Car les professeurs ont une grande pression avec cet éclairage qu’on met sur les écoles et l’importance de les garder ouvertes. «Le premier ministre en parle souvent, alors il ne faut pas qu’on rate notre coup», rappelle-t-elle.

Tout cela fait en sorte que la présidente du Syndicat de l’enseignement estime qu’éventuellement, plusieurs risquent de tomber au combat. «Et la pénurie d’enseignants est aussi une source de pression. Puisqu’il n’y a pas beaucoup de suppléants, il y a du dépannage à l’interne, ce qui ajoute à la tâche. Ce dépannage existait avant la pandémie, mais il est maintenant exacerbé», fait-elle savoir.

Lorsqu’on lui demande ce qui pourrait être fait pour améliorer la situation, Mme Lafond répond rapidement qu’il est essentiel de valoriser la profession. «Nous sommes justement en négociations nationales avec le gouvernement et on ne sent pas qu’il entend les revendications des enseignants», déplore-t-elle.

Cette valorisation pourrait s’exprimer de différentes façons, dont par la diminution de la précarité d’emploi dans le secteur. «Actuellement, 50% sont à statut précaire», note la présidente.

Les conditions de travail sont également à considérer à titre de valorisation. «En assemblée générale, récemment, on a vu que les gens sont déçus de voir qu’on ne les reconnaît pas à leur juste valeur. Ils n’ont pas l’impression qu’on les entend… Ce contexte jamais vu met en lumière des irritants qui existaient toutefois avant», dit-elle.

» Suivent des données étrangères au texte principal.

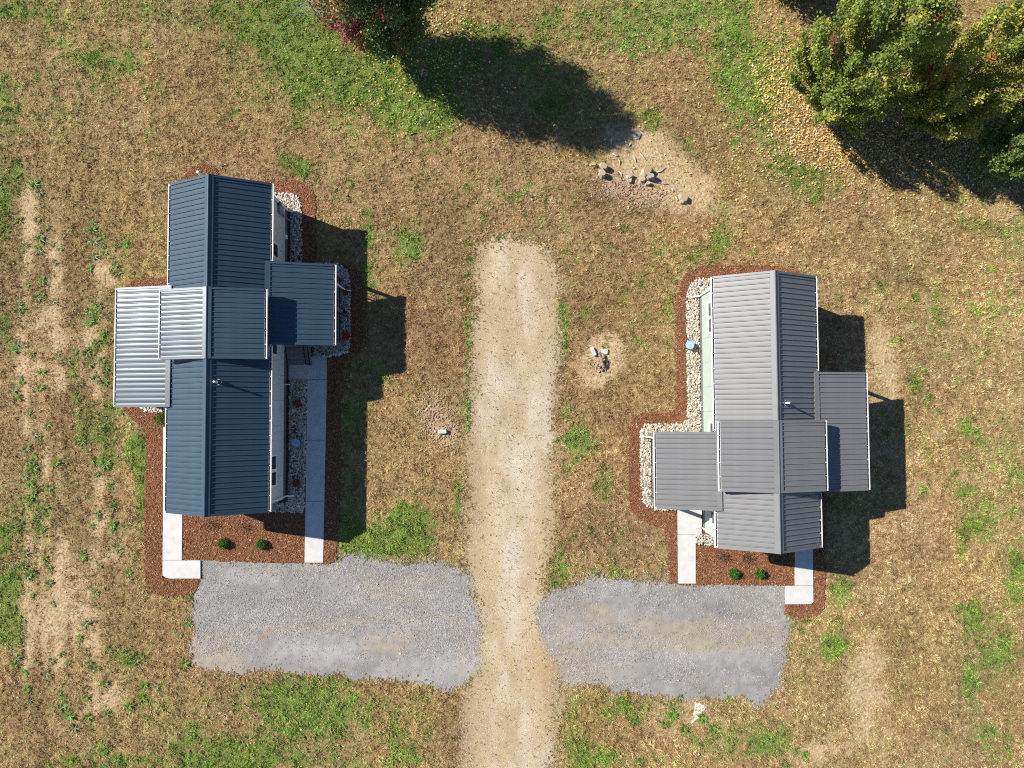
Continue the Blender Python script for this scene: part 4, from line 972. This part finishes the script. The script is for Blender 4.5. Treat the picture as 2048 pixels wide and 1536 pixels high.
# ------------------------------------------------------------------ trees
def tree(name, label, u, v, H, rmax, zc, leafn, palette, probs, nb=230, lsize=(0.07, 0.13), red=None, low=0.6, group=None, seed=1, tight=0.24, asc=0.75, lean=(0, 0), upright=False):
    rg = np.random.default_rng(seed)
    bx, by = [float(a) for a in P(u, v)]
    t = empty(name, (bx, by, 0)); tag(t, label, 'tree', group)
    def env(z):
        q = np.clip((z - low) / (H - low), 0, 1); qc = (zc - low) / (H - low)
        return rmax * np.where(q < qc, (q / qc) ** 0.5 * 0.98 + 0.02, np.sqrt(np.clip(1 - ((q - qc) / (1 - qc)) ** 1.9, 0, 1)))
    # trunk and limbs
    tr = MB(); pts = []; rad = []
    for i in range(9):
        z = H * 0.86 * i / 8
        pts.append((lean[0] * z + 0.06 * math.sin(i * 1.3 + seed), lean[1] * z + 0.06 * math.cos(i * 1.7 + seed), z - 0.1 * (i == 0))); rad.append(0.15 * (1 - i / 8.6) * H / 8 + 0.012)
    tr.tube(pts, rad, n=8); tr.build('trunk', MT['bark'], t, True)
    lm = MB()
    LP, LC, LD = [], [], []
    per = leafn // nb
    for b in range(nb):
        zt = low + (H - low) * rg.beta(1.35, 1.25)
        az = rg.uniform(0, 2 * math.pi)
        r = float(env(zt)) * rg.uniform(0.72, 1.06)
        tip = np.array([math.cos(az) * r + lean[0] * zt, math.sin(az) * r + lean[1] * zt, zt])
        zs = max(0.25 * low + 0.1, zt - asc * max(r, 0.6) * rg.uniform(0.8, 1.2))
        root = np.array([lean[0] * zs, lean[1] * zs, zs])
        mid = (root + tip) / 2 + np.array([math.cos(az) * r * 0.16, math.sin(az) * r * 0.16, -0.08 * r])
        if upright: mid = root * 0.35 + tip * 0.65; mid[:2] = root[:2] * 0.2 + tip[:2] * 0.8 + 0.0; mid[2] = zs + (zt - zs) * 0.55
        if b % 3 == 0 and r > 0.4:
            lm.tube([tuple(root), tuple(mid), tuple(tip)], [0.035, 0.02, 0.006], n=4, cap=False)
        k = int(per * rg.uniform(0.5, 1.6) * (0.35 + 0.9 * r / rmax))
        s = rg.beta(1.7, 0.9, k)[:, None]
        pos = (1 - s) ** 2 * root + 2 * s * (1 - s) * mid + s ** 2 * tip
        pos = pos + rg.normal(0, 1, (k, 3)) * (tight * (0.35 + 0.75 * s)) * np.array([1, 1, 0.8])
        base = np.array(palette)[rg.choice(len(palette), p=probs)]
        c = base[None] * rg.uniform(0.65, 1.35, k)[:, None] * rg.uniform(0.85, 1.15)
        if red is not None:
            isred = red(tip, az, zt, rg)
            if isred:
                outer = (s[:, 0] > 0.5) & (rg.random(k) < (0.7 if asc < 1 else 0.5))
                rc = np.array([(0.40, 0.05, 0.05), (0.33, 0.05, 0.085), (0.55, 0.15, 0.07)])[rg.choice(3)]
                c = np.where(outer[:, None], rc[None] * rg.uniform(0.6, 1.4, k)[:, None], c)
        LP.append(pos); LC.append(c); LD.append(np.repeat((tip - mid)[None], k, 0))
    pos = np.concatenate(LP); c = np.concatenate(LC); dr = np.concatenate(LD)
    ok = pos[:, 2] > 0.12; pos, c, dr = pos[ok], c[ok], dr[ok]
    n = len(pos)
    dr = dr / np.linalg.norm(dr, axis=1)[:, None]
    a = dr + rg.normal(0, 0.8, (n, 3)); a[:, 2] -= 0.3; a /= np.linalg.norm(a, axis=1)[:, None]
    up = np.stack([rg.normal(0, 0.6, n), rg.normal(0, 0.6, n), np.ones(n)], -1)
    bb = np.cross(up, a); bb /= np.linalg.norm(bb, axis=1)[:, None] + 1e-9
    s = rg.uniform(*lsize, n)[:, None]
    V = np.empty((n, 4, 3))
    V[:, 0] = pos - a * s * 0.55; V[:, 1] = pos + bb * s * 0.42; V[:, 2] = pos + a * s * 0.55; V[:, 3] = pos - bb * s * 0.42
    nr = np.cross(a, bb)
    V[:, 1] += nr * s * 0.10; V[:, 3] += nr * s * 0.10
    i = np.arange(4 * n).reshape(-1, 4)
    F = np.concatenate([i[:, [0, 1, 2]], i[:, [0, 2, 3]]])
    lm.build('limbs', MT['bark'], t)
    cr = link('crown', np_mesh('crown', V.reshape(-1, 3), F, MT['leaf'], np.repeat(c[:, None], 4, 1).reshape(-1, 3)), t)
    print(label, n)
    return t
OLIVE = [(0.27, 0.315, 0.055), (0.20, 0.265, 0.048), (0.36, 0.355, 0.070), (0.15, 0.205, 0.042)]
OPB = [0.38, 0.30, 0.16, 0.16]
sparse_red = lambda p: (lambda tip, az, zt, rg: rg.random() < p)
tree('maple_tree', 'broad olive-green maple ringed by yellow fallen leaves at upper right', 1640, 203, 9.8, 2.75, 3.2, 66000, OLIVE, OPB, nb=150, seed=3, red=sparse_red(0.03), low=0.5, tight=0.125, asc=2.0, upright=True)
tree('maple_tree', 'yellow-green maple with a few red sprays near the right edge', 1826, 233, 9.6, 2.4, 3.4, 60000, [(0.32, 0.345, 0.060), (0.235, 0.285, 0.050), (0.41, 0.385, 0.075), (0.15, 0.195, 0.042)], OPB, nb=140, seed=5, red=sparse_red(0.05), low=0.5, tight=0.125, asc=2.0, upright=True)
tree('maple_tree', 'dark green maple half cut off by the right edge', 1968, 318, 7.4, 1.9, 3.0, 32000, [(0.15, 0.215, 0.048), (0.11, 0.165, 0.038), (0.24, 0.285, 0.07)], [0.5, 0.35, 0.15], nb=110, seed=7, red=sparse_red(0.03), low=0.5, tight=0.13, asc=1.9, upright=True)
tree('maple_tree', 'dark green maple with crimson outer leaves at the top edge, left of centre', 786, 94, 10.2, 2.65, 4.4, 64000, [(0.12, 0.18, 0.05), (0.085, 0.13, 0.036), (0.18, 0.25, 0.07), (0.25, 0.32, 0.12)], [0.36, 0.30, 0.24, 0.10], nb=330, seed=9,
     red=lambda tip, az, zt, rg: rg.random() < (0.8 if (tip[0] < -0.5 and zt < 6.0) else (0.45 if tip[1] < -1.6 and zt < 3.5 else 0.07)), low=0.9, tight=0.17, asc=0.8)
tree('young_tree', 'small dark bushy tree peeking in at the top edge, right of centre', 1568, -32, 3.6, 1.5, 1.7, 9000, [(0.10, 0.125, 0.05), (0.07, 0.09, 0.04), (0.17, 0.07, 0.055)], [0.5, 0.35, 0.15], nb=90, seed=13, low=0.3)

# bare twiggy sapling beside the crimson maple
def sapling():
    x, y = [float(a) for a in P(640, 40)]
    t = empty('bare_sapling', (x, y, 0)); tag(t, 'leafless grey twiggy sapling at the top edge, left of the crimson maple', 'tree')
    m = MB(); m.tube([(0, 0, -0.05), (-0.1, 0.05, 1.0), (-0.35, 0.1, 2.4)], [0.04, 0.03, 0.01], n=6); m.build('trunk', MT['greytwig'], t)
    m = MB(); rg = random.Random(4)
    for k in range(26):
        z = rg.uniform(0.5, 2.2); a = rg.uniform(0, 6.28); r = rg.uniform(0.5, 1.3); b = Vector((-0.1 * z / 1.0, 0.04, z))
        e = b + Vector((math.cos(a) * r - 0.3, math.sin(a) * r * .7, r * 0.5)); mid = (b + e) / 2 + Vector((0, 0, -0.08))
        m.tube([b, mid, e], [0.014, 0.010, 0.004], n=4, cap=False)
        for q in range(3):
            s = mid.lerp(e, rg.random()); m.tube([s, s + Vector((rg.uniform(-.3, .3), rg.uniform(-.3, .3), rg.uniform(.05, .25)))], [0.007, 0.003], n=3, cap=False)
    m.build('twigs', MT['greytwig'], t)
sapling()

# ------------------------------------------------------------------ planting in the beds
def leaf_ball(name, label, u, v, r, hgt, n, palette, lsize, group, material=None, cat='shrub', seed=0, loose=0.1, stem=True, z0=0.05):
    rg = np.random.default_rng(seed + 50)
    x, y = [float(a) for a in P(u, v, 0.1)]
    t = empty(name, (x, y, z0 + float(height(np.array([x]), np.array([y]))[0])), rg.uniform(0, 6)); tag(t, label, cat, group)
    d = rg.normal(0, 1, (n, 3)); d[:, 2] = np.abs(d[:, 2]) * 0.9 + 0.05; d /= np.linalg.norm(d, axis=1)[:, None]
    lump = 1 + 0.16 * np.sin(d[:, 0] * 7 + seed) * np.sin(d[:, 1] * 6 + 1) + rg.normal(0, loose, n)
    rr = (rg.random(n) ** 0.22) * lump
    pos = d * rr[:, None] * np.array([r, r, hgt])
    a = d + rg.normal(0, 0.6, (n, 3)); a /= np.linalg.norm(a, axis=1)[:, None]
    b = np.cross(a, rg.normal(0, 1, (n, 3))); b /= np.linalg.norm(b, axis=1)[:, None]
    s = rg.uniform(*lsize, n)[:, None]
    V = np.stack([pos - a * s * .5, pos + b * s * .35, pos + a * s * .5, pos - b * s * .35], 1)
    i = np.arange(4 * n).reshape(-1, 4); F = np.concatenate([i[:, [0, 1, 2]], i[:, [0, 2, 3]]])
    pal = np.array(palette); c = pal[rg.integers(0, len(pal), n)] * rg.uniform(0.7, 1.3, n)[:, None]
    link('foliage', np_mesh('foliage', V.reshape(-1, 3), F, material or MT['leaf'], np.repeat(c[:, None], 4, 1).reshape(-1, 3)), t)
    m = MB()
    for k in range(5): m.tube([(0, 0, -0.06), (math.cos(k * 1.3) * r * .5, math.sin(k * 1.3) * r * .5, hgt * .6)], [0.012, 0.006], n=4)
    m.build('stems', MT['bark'], t)
    return t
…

Nancie Lafond revient à la charge, finalement, avec le manque de temps des enseignants en début d’année, qui risque de l’hypothéquer. «À la Fédération, on avait demandé du temps pour organiser la rentrée, quitte à la remettre de quelques jours. Ce manque de temps a amené les équipes-écoles à «rusher» avant le début des classes», rappelle-t-elle.

Sur une note plus positive, la présidente a tenu à rappeler que les enseignants étaient là pour les élèves et veulent que ça fonctionne. «Je tiens à leur dire : faites-vous confiance, vous ne pouvez pas tout prendre sur vos épaules. On va y arriver et finir par passer à travers», encourage-t-elle.